US Continued Unemployment Claims Highest in 31 Months
Private Employment Increased by 150,000 in June... Three Consecutive Months of Decline
73% Chance of September Rate Cut... Treasury Yields Fall
Focus on Last Month's FOMC Minutes Release
The three major indices of the U.S. New York Stock Exchange closed mixed on the 3rd (local time), a day before Independence Day, with early market closure. Expectations for a rate cut rose due to weak employment data released that morning, leading to a decline in bond yields. As a result, the S&P 500 and Nasdaq indices set new all-time highs for the second consecutive day. The minutes of the June Federal Open Market Committee (FOMC) meeting will be released after the market closes.
On that day at the New York Stock Exchange (NYSE), the blue-chip-focused Dow Jones Industrial Average closed at 39,308, down 23.85 points (0.06%) from the previous trading day. The large-cap-focused S&P 500 rose 28.01 points (0.51%) to 5,537.02, and the tech-heavy Nasdaq increased by 159.54 points (0.88%) to 18,188.3, marking new all-time highs for the second consecutive day.
Among individual stocks, large technology stocks showed notable gains. Nvidia, the leader in artificial intelligence (AI), jumped 4.57%. Tesla surged 6.54% following a 10.2% increase the previous day, after its Q2 vehicle deliveries exceeded expert expectations. Paramount Global rose 6.9% after news that U.S. Hollywood production company Skydance Media reached a preliminary agreement to merge with National Amusements, the controlling shareholder of Paramount Global, boosted its stock price. Amazon fell 1.21% after news that founder Jeff Bezos would sell an additional $5 billion worth of shares.

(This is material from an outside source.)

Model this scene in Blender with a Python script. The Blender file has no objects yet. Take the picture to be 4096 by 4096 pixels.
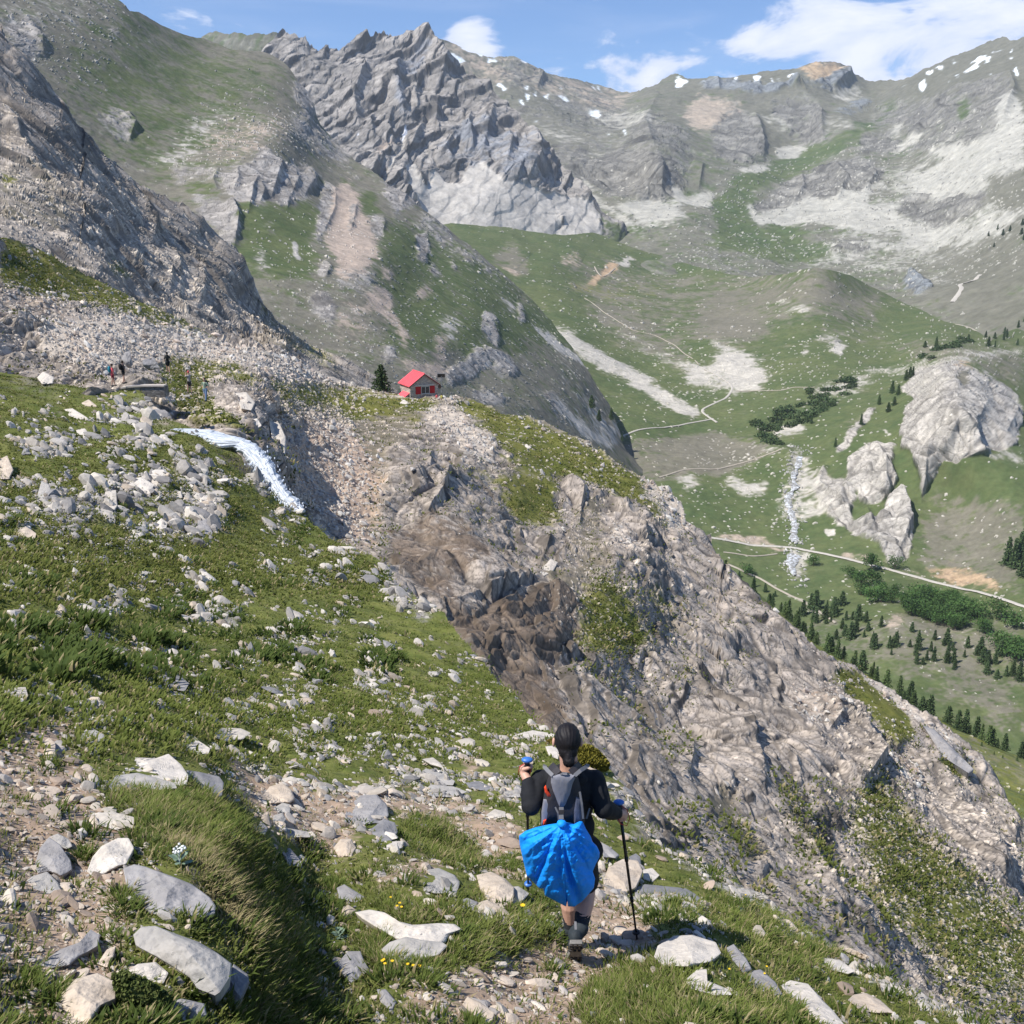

The employment data released that day confirmed signals of a cooling labor market.
According to the U.S. Department of Labor, the number of continuing unemployment claims, which counts those applying for unemployment benefits for at least two weeks, increased by 26,000 to 1,858,000 for the week of June 16-22 compared to the previous week. This marked the highest level since November 2021 (1,878,000) for the second consecutive week. Additionally, continuing claims rose for the ninth consecutive week, the longest streak of increases in six years since 2018.
New unemployment claims for the week of June 23-29 were 238,000, exceeding both the expert forecast (234,000) and the previous week's figure (234,000). The four-week moving average of unemployment claims, which smooths out volatility to better reflect trends, rose by 2,250 to 238,500 compared to the previous week.
Private sector employment growth also declined for the third consecutive month last month. According to ADP, a private labor market research firm, private sector job additions in June increased by 150,000. This was below the market expectation of 163,000 and also less than May's 157,000. Wages for employees who stayed at the same job over the past 12 months rose 4.9% year-over-year, the lowest level since August 2021. Wage growth for job changers also slowed to 7.7%.
Due to the weak employment data, investors are increasing bets on a rate cut in September. According to the Chicago Mercantile Exchange (CME) FedWatch tool, the federal funds futures market reflected a 72.6% probability that the Fed will cut rates by at least 0.25 percentage points at the September FOMC meeting, slightly up from 68.9% the previous day. The probability of a 0.25 percentage point or more cut in November rose from 80.1% to 82.6%.
Market attention is turning to the Labor Department's employment report on the 5th, which will provide a more accurate picture of the U.S. labor market. Experts expect nonfarm payrolls to have increased by 189,000 last month, a significant slowdown from the previous month's 272,000. The unemployment rate is expected to remain steady at 4%.
The service sector also showed signs of contraction in data released that morning. According to the Institute for Supply Management (ISM), the non-manufacturing Purchasing Managers' Index (PMI) for June was 48.8. A PMI below 50 indicates contraction, while above 50 indicates expansion. This marked a drop of more than 5 points from the previous month (53.8), signaling a shift to contraction after one month.
With the labor market and service sector slowing, expectations for rate cuts have spread, causing bond yields to fall. The U.S. 10-year Treasury yield, a global benchmark for bond yields, dropped 8 basis points (1bp=0.01 percentage points) to 4.35%, while the 2-year Treasury yield, sensitive to monetary policy, fell 3 basis points to 4.73%.
Fawad Razaqzada, a researcher at Citi Index and Forex.com, commented, "Bad news is good news," noting that "the way risk assets reacted to the weaker-than-expected U.S. data released that day is exactly that."
The minutes of the June FOMC meeting will be released at 2 p.m., one hour after the early market close. With the Fed having reduced its forecast for the number of rate cuts this year from three to one, the minutes are expected to provide clues about the future path of interest rates by revealing the discussions among officials.
The market will be closed on the 4th for the U.S. Independence Day holiday.